Since opening in U.S. theaters on February 16, Blank Panther has already defied industry expectations more than once. The blockbuster now holds the records for biggest February opening, biggest standalone Marvel Cinematic Universe movie, and highest-grossing film featuring a black cast. To celebrate the film's groundbreaking success, Disney is donating $1 million to the Boys & Girls Clubs of America, Fortune reports.

The Boys & Girls Clubs of America is a nonprofit organization that provides after-school programs to young people from low-income households. They offer kids a place to build their athletic, artistic, and leadership skills, but Disney's donation will go specifically toward funding STEM programs (science, technology, engineering, and mathematics).

The technology of the fictional African nation of Wakanda plays a central role in Black Panther.

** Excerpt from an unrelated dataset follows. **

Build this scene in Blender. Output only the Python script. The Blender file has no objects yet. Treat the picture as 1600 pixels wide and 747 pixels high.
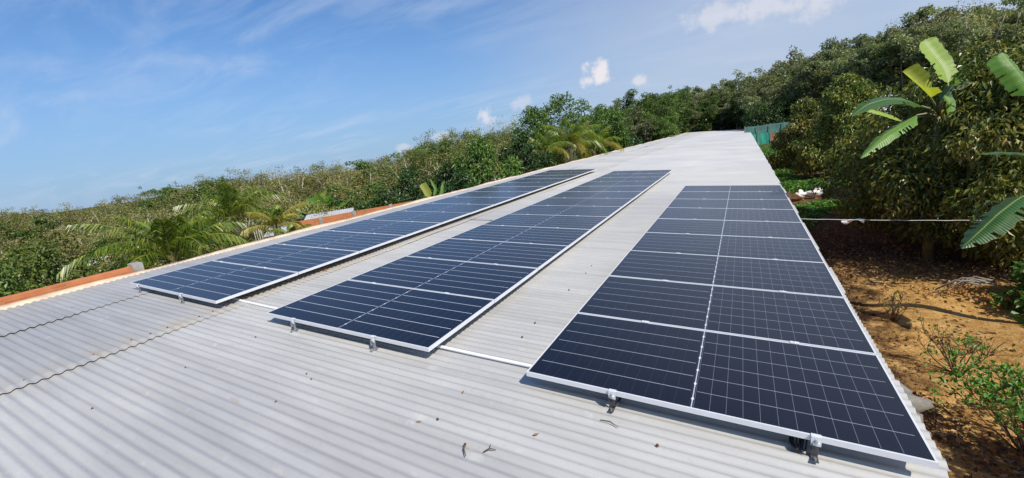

Shuri, T'Challa's sister and the head of all things tech in the film, has been praised for potentially inspiring young women to take an interest in STEM. "It is thrilling to see how inspired young audiences were by the spectacular technology in the film," Robert A. Iger, Disney's chairman and CEO, said in a statement. "So it’s fitting that we show our appreciation by helping advance STEM programs for youth, especially in underserved areas of the country, to give them the knowledge and tools to build the future they want.”

The Boys & Girls Clubs of America will use Disney's generous donation to help establish STEM Centers of Innovation in cities across the U.S., including Atlanta, where much of the movie was shot, and Oakland, California, the hometown of Black Panther director Ryan Coogler. Ten additional cities, from New Orleans to Chicago, will also be getting STEM centers of their own.

The donation is sure to make a huge impact on communities around the country, but it's just a fraction of what Disney is set to make from the film. According to some projections, it won't be long before film surpasses the $1 billion mark at the global box office.